**Exercise requirements**
Return a copy of each line that holds the string "scene".

**Supplied information**
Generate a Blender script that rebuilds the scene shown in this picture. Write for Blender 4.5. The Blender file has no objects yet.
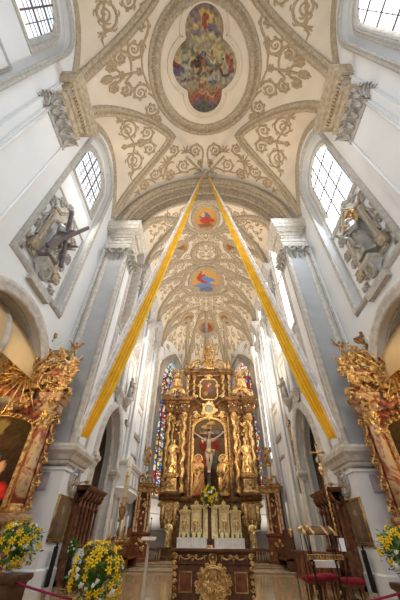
import bpy, bmesh, math, random
from mathutils import Vector, Matrix, noise
from mathutils.geometry import tessellate_polygon
random.seed(7)
S = bpy.context.scene
C = S.collection
PI = math.pi
# ------------------------------------------------------------------ camera, world, exposure
def _d(x, y): return Vector((x-200.0, 300.0-y, -277.0)).normalized()
_Y = _d(208.0, 543.0); _U = _d(204.0, -16.0); _U = (_U-_U.dot(_Y)*_Y).normalized(); _X = _Y.cross(_U)
cd = bpy.data.cameras.new('camera'); cam = bpy.data.objects.new('camera', cd); C.objects.link(cam)
cd.sensor_fit = 'HORIZONTAL'; cd.sensor_width = 36.0; cd.lens = 36.0*277/400; cd.clip_end = 200; cd.clip_start = .05
cam.matrix_world = Matrix.Translation((0, 0, 1.6)) @ Matrix((_X, _Y, _U)).to_4x4()
S.camera = cam
S.view_settings.view_transform = 'Standard'; S.view_settings.look = 'None'; S.view_settings.gamma = 1
S.view_settings.use_curve_mapping = False
S.view_settings.exposure = 0.25
w = bpy.data.worlds.new('world'); S.world = w; w.use_nodes = True
w.node_tree.nodes['Background'].inputs[0].default_value = (0.93, 0.96, 1.0, 1)
w.node_tree.nodes['Background'].inputs[1].default_value = 0.24
def area(name, loc, target, sx, sy, power, col):
    l = bpy.data.lights.new(name, 'AREA'); l.shape = 'RECTANGLE'; l.size = sx; l.size_y = sy; l.energy = power; l.color = col
    o = bpy.data.objects.new(name, l); C.objects.link(o); o.location = loc
    o.rotation_euler = (Vector(target)-Vector(loc)).to_track_quat('-Z', 'Y').to_euler(); return o
def spot(name, loc, target, power, ang, col, r=.15):
    l = bpy.data.lights.new(name, 'SPOT'); l.energy = power; l.spot_size = math.radians(ang); l.spot_blend = .8; l.color = col; l.shadow_soft_size = r
    o = bpy.data.objects.new(name, l); C.objects.link(o); o.location = loc
    o.rotation_euler = (Vector(target)-Vector(loc)).to_track_quat('-Z', 'Y').to_euler(); return o
WARM = (1, .80, .55); COOL = (.86, .93, 1); DAY = (1, .97, .92)
# daylight through the nave and choir windows, plus a fill from the west
area('daylight_nave_right', (7.35, 9.3, 20.5), (-6, 9.3, 12), 3.2, 6, 750, (.80, .90, 1))
area('daylight_nave_left', (-7.35, 9.3, 20.5), (6, 9.3, 12), 3.2, 6, 480, (1, .95, .88))
area('west_fill', (0, -6, 13), (0, 14, 15), 10, 12, 800, (.92, .96, 1))  # added soft fill in the open west end, no window there
area('daylight_choir_right', (5.3, 22, 17), (-5, 22, 12), 8, 5, 330, (.80, .90, 1))
area('daylight_choir_left', (-5.3, 22, 17), (5, 22, 12), 8, 5, 250, (1, .95, .88))
# vault and altar lamps; apse, choir floor and side altar fills are added, unseen
spot('choir_vault_lamp', (0, 20, 5.5), (0, 26, 27), 5200, 120, (1, .82, .58), .5)
spot('altar_lamp_left', (-4.2, 24.5, 7.5), (-.5, 30, 8), 900, 75, WARM, .2)
spot('altar_lamp_right', (4.4, 24.5, 7.5), (1.5, 30, 9), 900, 75, WARM, .2)
spot('nave_vault_lamp', (0, 5, 6), (0, 7, 30), 2600, 84, (1, .80, .55), .5)
spot('apse_fill_left', (-3.6, 31.2, 2.0), (-4.6, 33.4, 9), 260, 120, (1, .9, .74), .3)  # added pair without fixtures, brightens the apse walls
spot('apse_fill_right', (3.9, 31.2, 2.0), (4.6, 33.4, 9), 220, 120, (1, .9, .74), .3)
spot('apse_vault_fill', (0, 30.6, 19.6), (0, 33, 26), 420, 150, (1, .9, .72), .3)  # added to brighten the apse dome, stands for no fixture
spot('choir_floor_fill', (0, 19, 15), (0, 20, 0), 2200, 75, (1, .84, .58), .4)  # added warm fill for the choir floor, no fixture hangs here
spot('table_lamp', (1.5, 6.5, 9.0), (.2, 11, 1.2), 420, 40, WARM, .15)
spot('side_altar_fill_left', (-6.0, 8.5, 9.5), (-8.0, 12.8, 5.5), 330, 70, WARM, .2)  # added pair to light the side altars, no fixtures on the piers
spot('side_altar_fill_right', (6.0, 8.5, 9.5), (8.0, 12.8, 5.5), 240, 70, WARM, .2)
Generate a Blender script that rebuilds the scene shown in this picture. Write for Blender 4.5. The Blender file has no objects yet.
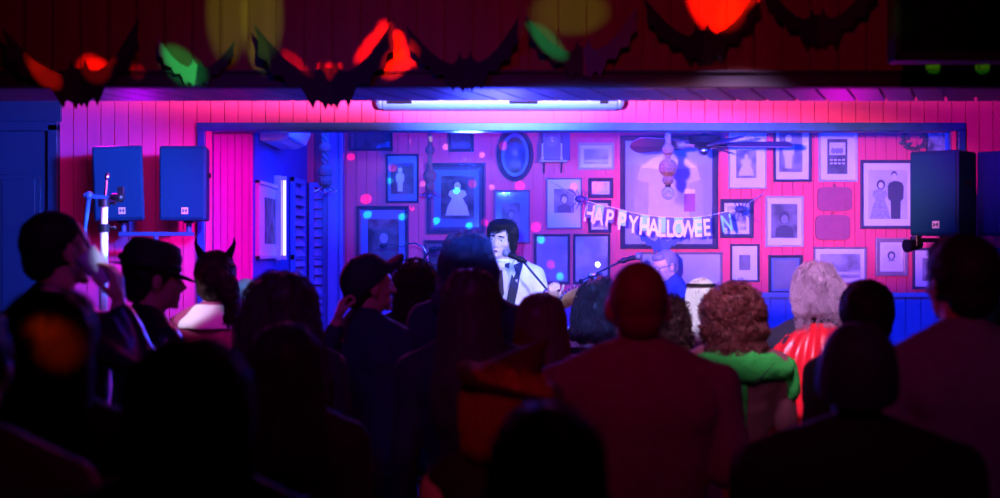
import bpy, bmesh, math, random
from mathutils import Vector, Matrix, noise
from mathutils.bvhtree import BVHTree

random.seed(7)
C = bpy.context.scene.collection
SC = bpy.context.scene
PI = math.pi
F = 50.0 / 36.0 * 1000.0          # focal length in pixels
CAMZ = 1.75

# ------------------------------------------------------------------ camera, world, exposure
cd = bpy.data.cameras.new('camera'); cam = bpy.data.objects.new('camera', cd); C.objects.link(cam)
cam.location = (0, 0, CAMZ); cam.rotation_euler = (PI / 2, 0, 0)
cd.lens = 50; cd.sensor_width = 36; cd.clip_end = 100; cd.clip_start = 0.05
cd.dof.use_dof = True; cd.dof.focus_distance = 9.6; cd.dof.aperture_fstop = 2.2
SC.camera = cam
SC.view_settings.view_transform = 'Standard'; SC.view_settings.look = 'None'
SC.view_settings.gamma = 1.0; SC.view_settings.use_curve_mapping = False
SC.view_settings.exposure = 0.0
W = bpy.data.worlds.new('dark_club'); SC.world = W; W.use_nodes = True
W.node_tree.nodes['Background'].inputs[0].default_value = (0.10, 0.0, 0.05, 1)
W.node_tree.nodes['Background'].inputs[1].default_value = 0.012


def P(px, py, D):
    return Vector(((px - 500) / F * D, D, CAMZ + (249 - py) / F * D))


def spot(name, loc, target, col, watts, deg, blend=0.6, size=0.05, flat=1.0):
    l = bpy.data.lights.new(name, 'SPOT'); l.color = col; l.energy = watts
    l.spot_size = math.radians(deg); l.spot_blend = blend; l.shadow_soft_size = size
    o = bpy.data.objects.new(name, l); C.objects.link(o); o.location = loc
    o.rotation_euler = (Vector(target) - Vector(loc)).to_track_quat('-Z', 'Y').to_euler(); o.scale = (1, flat, 1)
    return o


def area(name, loc, target, col, watts, sx, sy):
    l = bpy.data.lights.new(name, 'AREA'); l.shape = 'RECTANGLE'; l.size = sx; l.size_y = sy
    l.color = col; l.energy = watts
    o = bpy.data.objects.new(name, l); C.objects.link(o); o.location = loc
    o.rotation_euler = (Vector(target) - Vector(loc)).to_track_quat('-Z', 'Y').to_euler()
    return o


YW, YB = 8.4, 11.1                 # the boarded wall with the opening; the back wall of the stage room
YH0, YH1 = 5.2, 5.66               # the boarded beam that carries the bats
# stage room: blue flood from over the opening, blue and pink keys thrown from over the crowd under the beam
area('stage_blue_flood', (0.9, 8.75, 2.66), (1.0, 11.1, 1.3), (0.004, 0.03, 1.0), 260, 4.2, 0.25)
spot('stage_blue_key', (-0.12, 1.9, 2.0), (1.0, 11.1, 2.1), (0.05, 0.14, 1.0), 4600, 33, 0.5, 0.05, 0.32)
spot('stage_pink_key', (-0.12, 1.9, 2.0), (2.25, 11.1, 2.1), (1.0, 0.27, 0.36), 4900, 24, 0.9, 0.05, 0.46)
spot('stage_left_magenta', (0.9, 8.7, 2.4), (0.0, 11.1, 1.9), (1.0, 0.0, 0.22), 80, 90, 1.0, 0.1)
# front wall
spot('wall_pink_wash', (0.0, 5.95, 2.50), (0.0, 8.4, 2.92), (1.0, 0.32, 0.62), 3600, 120, 1.0, 0.05, 0.12)
spot('wall_magenta_wash', (0.2, 6.1, 2.5), (-1.78, 8.5, 1.9), (1.0, 0.0, 0.9), 480, 26, 0.8, 0.06)
spot('wall_magenta_left', (-0.4, 6.1, 2.5), (-2.75, 8.4, 2.15), (1.0, 0.04, 0.75), 115, 44, 0.9, 0.30)
spot('wall_left_fill', (-1.4, 5.9, 2.3), (-2.4, 8.4, 2.0), (1.0, 0.05, 0.65), 60, 60, 0.9, 0.3)
spot('wall_magenta_right', (1.5, 6.1, 2.5), (3.3, 8.4, 2.4), (1.0, 0.02, 0.7), 110, 46, 0.9, 0.06)
spot('casing_blue', (0.05, 5.85, 2.47), (0.0, 8.35, 2.66), (0.10, 0.32, 1.0), 1100, 36, 0.9, 0.05, 0.55)
spot('singer_key', (0.65, 6.0, 2.42), (0.16, 8.85, 1.62), (0.48, 0.48, 1.0), 650, 16, 0.7, 0.05)
spot('speaker_blue', (-0.9, 6.1, 2.42), (-2.6, 8.0, 1.8), (0.0, 0.13, 1.0), 700, 52, 0.8, 0.08)
spot('right_blue', (1.0, 6.1, 2.42), (2.7, 7.4, 1.8), (0.0, 0.03, 1.0), 55, 70, 0.8, 0.08)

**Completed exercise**
Generate a Blender script that rebuilds the scene shown in this picture. Write for Blender 4.5. The Blender file has no objects yet.
S = bpy.context.scene
Generate a Blender script that rebuilds the scene shown in this picture. Write for Blender 4.5. The Blender file has no objects yet.
C = bpy.context.scene.collection
SC = bpy.context.scene